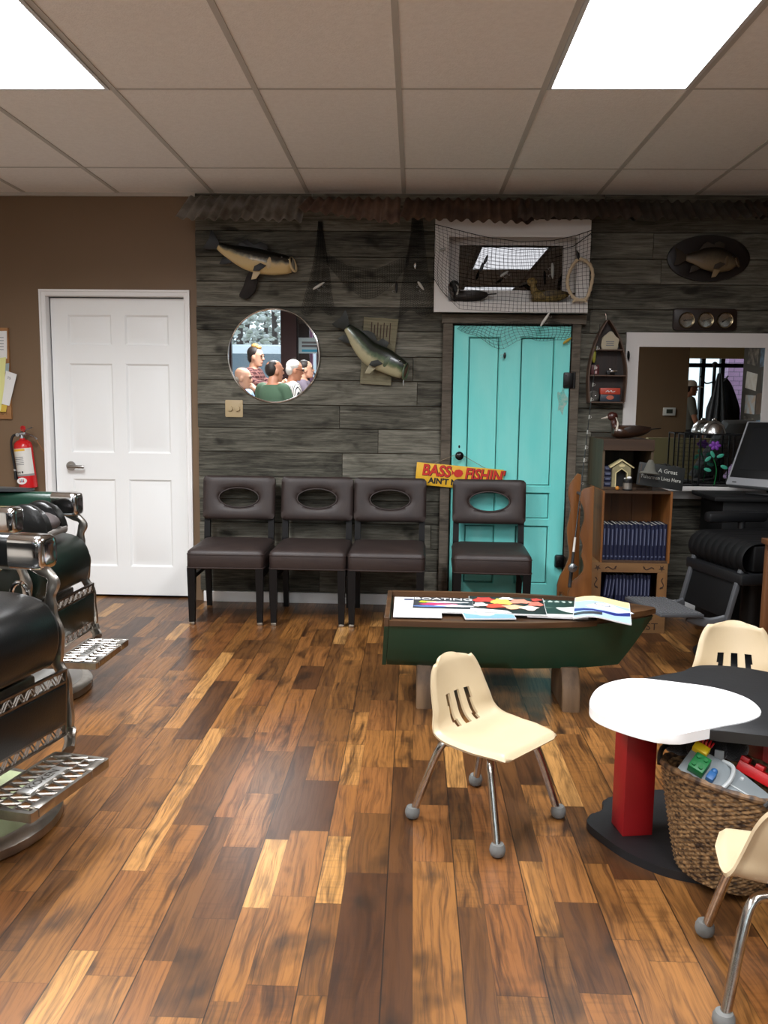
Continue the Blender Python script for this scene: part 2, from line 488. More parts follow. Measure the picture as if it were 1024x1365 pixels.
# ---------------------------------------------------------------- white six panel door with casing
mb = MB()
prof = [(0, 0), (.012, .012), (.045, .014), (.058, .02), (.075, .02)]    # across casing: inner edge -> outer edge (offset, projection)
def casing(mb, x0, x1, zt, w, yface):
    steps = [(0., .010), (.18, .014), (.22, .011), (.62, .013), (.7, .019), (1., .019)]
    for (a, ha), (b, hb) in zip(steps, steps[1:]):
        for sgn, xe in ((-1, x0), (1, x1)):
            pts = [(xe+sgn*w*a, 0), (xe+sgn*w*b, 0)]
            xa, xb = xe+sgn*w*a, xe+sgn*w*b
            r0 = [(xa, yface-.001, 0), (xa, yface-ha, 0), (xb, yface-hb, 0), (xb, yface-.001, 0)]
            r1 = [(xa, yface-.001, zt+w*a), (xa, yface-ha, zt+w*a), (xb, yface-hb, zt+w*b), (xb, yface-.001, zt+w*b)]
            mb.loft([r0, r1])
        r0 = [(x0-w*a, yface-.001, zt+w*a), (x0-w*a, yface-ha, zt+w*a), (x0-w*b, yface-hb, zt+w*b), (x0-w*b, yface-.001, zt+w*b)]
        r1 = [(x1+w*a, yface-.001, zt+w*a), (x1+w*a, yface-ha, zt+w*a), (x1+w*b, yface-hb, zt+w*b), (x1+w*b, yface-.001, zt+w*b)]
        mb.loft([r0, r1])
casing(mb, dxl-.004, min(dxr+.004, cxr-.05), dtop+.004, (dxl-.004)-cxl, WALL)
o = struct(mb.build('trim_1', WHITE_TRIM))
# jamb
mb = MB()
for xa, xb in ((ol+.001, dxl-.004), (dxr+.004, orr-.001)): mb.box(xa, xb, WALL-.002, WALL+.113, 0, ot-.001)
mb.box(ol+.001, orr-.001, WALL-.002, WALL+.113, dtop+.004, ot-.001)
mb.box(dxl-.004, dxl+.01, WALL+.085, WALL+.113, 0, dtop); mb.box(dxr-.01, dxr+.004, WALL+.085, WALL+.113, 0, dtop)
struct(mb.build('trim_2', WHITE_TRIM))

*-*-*

** What to work on **
Reproduce the material above verbatim; omit every picture.

** The solution **
Continue the Blender Python script for this scene: part 2, from line 488. More parts follow. Measure the picture as if it were 1024x1365 pixels.
# ---------------------------------------------------------------- white six panel door with casing
mb = MB()
prof = [(0, 0), (.012, .012), (.045, .014), (.058, .02), (.075, .02)]    # across casing: inner edge -> outer edge (offset, projection)
def casing(mb, x0, x1, zt, w, yface):
    steps = [(0., .010), (.18, .014), (.22, .011), (.62, .013), (.7, .019), (1., .019)]
    for (a, ha), (b, hb) in zip(steps, steps[1:]):
        for sgn, xe in ((-1, x0), (1, x1)):
            pts = [(xe+sgn*w*a, 0), (xe+sgn*w*b, 0)]
            xa, xb = xe+sgn*w*a, xe+sgn*w*b
            r0 = [(xa, yface-.001, 0), (xa, yface-ha, 0), (xb, yface-hb, 0), (xb, yface-.001, 0)]
            r1 = [(xa, yface-.001, zt+w*a), (xa, yface-ha, zt+w*a), (xb, yface-hb, zt+w*b), (xb, yface-.001, zt+w*b)]
            mb.loft([r0, r1])
        r0 = [(x0-w*a, yface-.001, zt+w*a), (x0-w*a, yface-ha, zt+w*a), (x0-w*b, yface-hb, zt+w*b), (x0-w*b, yface-.001, zt+w*b)]
        r1 = [(x1+w*a, yface-.001, zt+w*a), (x1+w*a, yface-ha, zt+w*a), (x1+w*b, yface-hb, zt+w*b), (x1+w*b, yface-.001, zt+w*b)]
        mb.loft([r0, r1])
casing(mb, dxl-.004, min(dxr+.004, cxr-.05), dtop+.004, (dxl-.004)-cxl, WALL)
o = struct(mb.build('trim_1', WHITE_TRIM))
# jamb
mb = MB()
for xa, xb in ((ol+.001, dxl-.004), (dxr+.004, orr-.001)): mb.box(xa, xb, WALL-.002, WALL+.113, 0, ot-.001)
mb.box(ol+.001, orr-.001, WALL-.002, WALL+.113, dtop+.004, ot-.001)
mb.box(dxl-.004, dxl+.01, WALL+.085, WALL+.113, 0, dtop); mb.box(dxr-.01, dxr+.004, WALL+.085, WALL+.113, 0, dtop)
struct(mb.build('trim_2', WHITE_TRIM))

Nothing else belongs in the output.